While the reforms do not go as far as some labour experts had urged, their successful implementation is still likely to bolster confidence in Monti’s ability to push through the kind of far-reaching changes that are needed to restore growth and reduce Italy’s crippling burden of public debt.


Appointed in November as financial market turmoil threatened to suck Italy into a Greek-style debt crisis, Monti has already moved to shore up public finances through a mix of spending cuts, tax hikes and an overhaul of the pension system.

Late on Monday, Italy’s influential President Giorgio Napolitano called on unions and employers to reach a deal in the interests of the country.

The three main labour confederations, which represent a substantial part of Italy’s 12-million-strong union membership, are divided. The CGIL accused the more moderate CSIL and UIL, which offered only token resistance to Monti’s plans, of “abandoning the possibility of a common position”.

The discussions are being watched closely by financial markets, which have been reassured by Monti’s first months in government, but remain nervous about growth prospects in the troubled euro zone.

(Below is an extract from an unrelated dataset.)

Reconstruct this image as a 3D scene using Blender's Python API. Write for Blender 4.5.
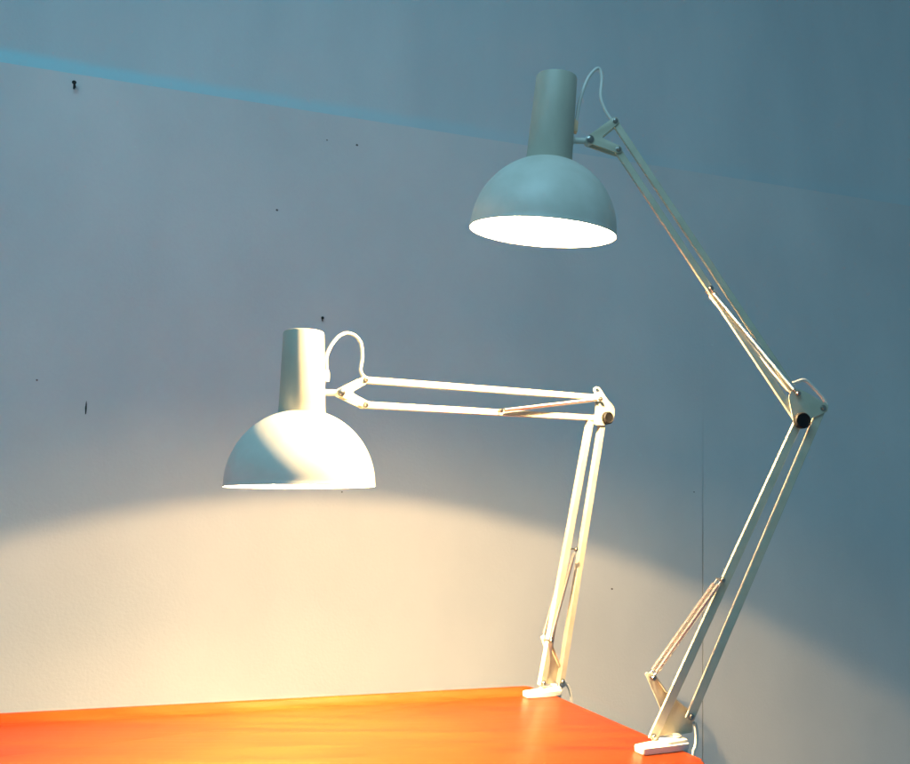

More than 30 percent of 18- to 24-year olds in Italy are unemployed, and only about 57 percent of Italians have a job, giving the country one of the lowest employment rates in the euro zone.

It also has some of the slowest growth on the continent. Monti must revive the economy if he is to convince markets that Italy can pay off its huge debt, amounting to around 120 percent of gross domestic product.

Italy’s benchmark bond yield has fallen to below 5 percent from perilous highs of close to 8 percent near the end of last year. But investors may start changing their view if Monti fails to pull off the labour reforms he has promised.